Il tentativo di riflessione sul dolore umano. Perfettamente riuscito, perché uno dei rari testi in cui parlare del dolore non risulta stucchevole e ridondante. O semplicemente inutile.
L’autore è C.S. Lewis – autore tra gli altri de ‘Le cronache di Narnia’ – che nel 1961 lo pubblicò con il titolo “Osservando un sepolcro”, e tradotto in italiano nel 1990 dall’Adelphi. Si tratta di brevi riflessioni autobiografiche suscitate nel suo animo dalla morte della moglie Joy Davidman Gresham, che aveva sposato quattro anni prima e con la quale aveva avuto due figli.
Un piccolo gioiello (85 pagine), in grado di parlare al cuore di tutti coloro che in qualche modo son stati attraversati nella carne da un dolore.
“Lewis è un cristiano, ma un cristiano duro, nemico di ogni facile consolazione. E ciò apparirà immediatamente in questo libro perfetto, dove l’urto della morte è subìto in tutta la sua violenza, fino a scuotere ogni fede. Non c’è traccia di compiacimento o di compatimento per se stessi. C’è invece un’osservazione lucida, che registra le sensazioni, i movimenti dell’animo che appartengono al segreto di ciascuno di noi – e che spesso non vogliamo riconoscere” (dalla quarta di copertina).
«Parlatemi della verità della religione e ascolterò con gioia. Parlatemi del dovere della religione e ascolterò con umiltà. Ma non venite a parlarmi delle consolazioni della religione, o sospetterò che non capite. A meno, naturalmente, di non prendere per buone tutte quelle storie di ricongiungimenti “sull’altra riva”, dipinti in termini affatto terreni. Ma sono cose che non hanno nulla a che fare con le Scritture, cose derivate da inni e litografie dozzinali. Nella Bibbia non ce n’è traccia. E poi suonano false. Lo sappiamo che non può essere così. La realtà non si ripete. Ciò che viene tolto e ciò che viene ridato non sono mai la stessa identica cosa. Com’è astuta l’esca degli occultisti! “Qui da noi le cose non sono poi tanto diverse”. Sigari in Paradiso. Perché è questo che vorremmo tutti: riavere indietro il passato felice».
«Non la mia idea di Dio, ma Dio. Non la mia idea di H., ma H. Sì, e anche non la mia idea del mio prossimo, ma il mio prossimo. Forse che non facciamo spesso questo errore con chi è ancora vivo, con chi è accanto a noi nella stessa stanza? Rivolgendo le nostre parole e le nostre azioni non all’uomo vero ma al ritratto, al riassunto, quasi, che ne abbiamo fatto nella nostra mente? E bisogna che lui se ne discosti in modo radicale perché noi arriviamo ad accorgercene. Nella vita reale (è una delle differenze tra la vita e i romanzi) le sue parole e le sue azioni, a osservarle bene, non sono quasi mai “in carattere”, ossia, non rientrano in ciò che chiamiamo il suo personaggio. Nella sua mano c’è sempre una carta di cui non sapevamo nulla.
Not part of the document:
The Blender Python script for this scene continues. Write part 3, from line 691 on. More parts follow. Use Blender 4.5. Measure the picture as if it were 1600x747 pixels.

Ciò che mi fa supporre di comportarmi in questo modo con gli altri è il vedere quante volte gli altri si comportano palesemente in questo modo con me. Ci illudiamo tutti di conoscerci l’un l’altro a menadito».
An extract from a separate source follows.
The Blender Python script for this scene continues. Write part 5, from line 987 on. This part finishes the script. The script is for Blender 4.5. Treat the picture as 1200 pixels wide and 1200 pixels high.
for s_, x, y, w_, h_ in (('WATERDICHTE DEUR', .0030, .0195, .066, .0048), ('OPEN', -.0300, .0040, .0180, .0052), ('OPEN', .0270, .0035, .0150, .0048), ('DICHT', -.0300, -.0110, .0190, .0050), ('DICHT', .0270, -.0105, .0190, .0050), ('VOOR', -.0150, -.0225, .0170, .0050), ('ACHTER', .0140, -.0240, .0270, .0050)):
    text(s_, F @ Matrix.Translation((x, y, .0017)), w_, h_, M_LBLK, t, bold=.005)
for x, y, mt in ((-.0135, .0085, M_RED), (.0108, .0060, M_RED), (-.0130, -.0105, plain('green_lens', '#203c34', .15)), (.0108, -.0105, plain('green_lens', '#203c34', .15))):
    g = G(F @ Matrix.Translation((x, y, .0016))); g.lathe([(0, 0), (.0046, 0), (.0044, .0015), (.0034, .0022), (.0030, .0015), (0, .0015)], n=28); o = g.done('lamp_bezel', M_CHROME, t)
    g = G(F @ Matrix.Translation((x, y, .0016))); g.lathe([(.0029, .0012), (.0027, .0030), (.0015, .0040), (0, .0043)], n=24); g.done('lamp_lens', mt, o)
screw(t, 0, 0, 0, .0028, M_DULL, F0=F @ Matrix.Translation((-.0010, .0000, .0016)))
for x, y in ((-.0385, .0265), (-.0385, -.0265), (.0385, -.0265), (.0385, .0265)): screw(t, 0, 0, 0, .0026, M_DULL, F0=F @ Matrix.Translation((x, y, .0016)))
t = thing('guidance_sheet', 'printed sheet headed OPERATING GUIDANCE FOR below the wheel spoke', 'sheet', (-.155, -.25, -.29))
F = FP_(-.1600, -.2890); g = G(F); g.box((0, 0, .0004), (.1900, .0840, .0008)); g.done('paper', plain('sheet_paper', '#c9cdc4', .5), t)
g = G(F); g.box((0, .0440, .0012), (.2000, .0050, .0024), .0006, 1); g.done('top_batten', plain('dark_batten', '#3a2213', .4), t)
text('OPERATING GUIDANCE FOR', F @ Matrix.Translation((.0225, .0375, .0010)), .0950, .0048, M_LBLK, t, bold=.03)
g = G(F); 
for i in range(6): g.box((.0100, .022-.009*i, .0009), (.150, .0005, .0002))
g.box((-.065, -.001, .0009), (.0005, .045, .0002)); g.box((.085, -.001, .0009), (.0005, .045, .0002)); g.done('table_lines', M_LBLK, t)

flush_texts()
Un bellissimo post con un finale decisamente “pirandelliano”; a me ha ricordato un brano di “uno, nessuno e centomila” che ho ritrovato e qui condivido:
“L’idea che gli altri vedevano in me uno che non ero io quale mi conoscevo; uno che essi soltanto potevano conoscere guardandomi da fuori con occhi che non erano i miei e che mi davano un aspetto destinato a restarmi sempre estraneo, pur essendo in me, pur essendo il mio per loro (un “mio” dunque che non era per me!); una vita nella quale, pur essendo la mia per loro, io non potevo penetrare, quest’idea non mi diede più requie”.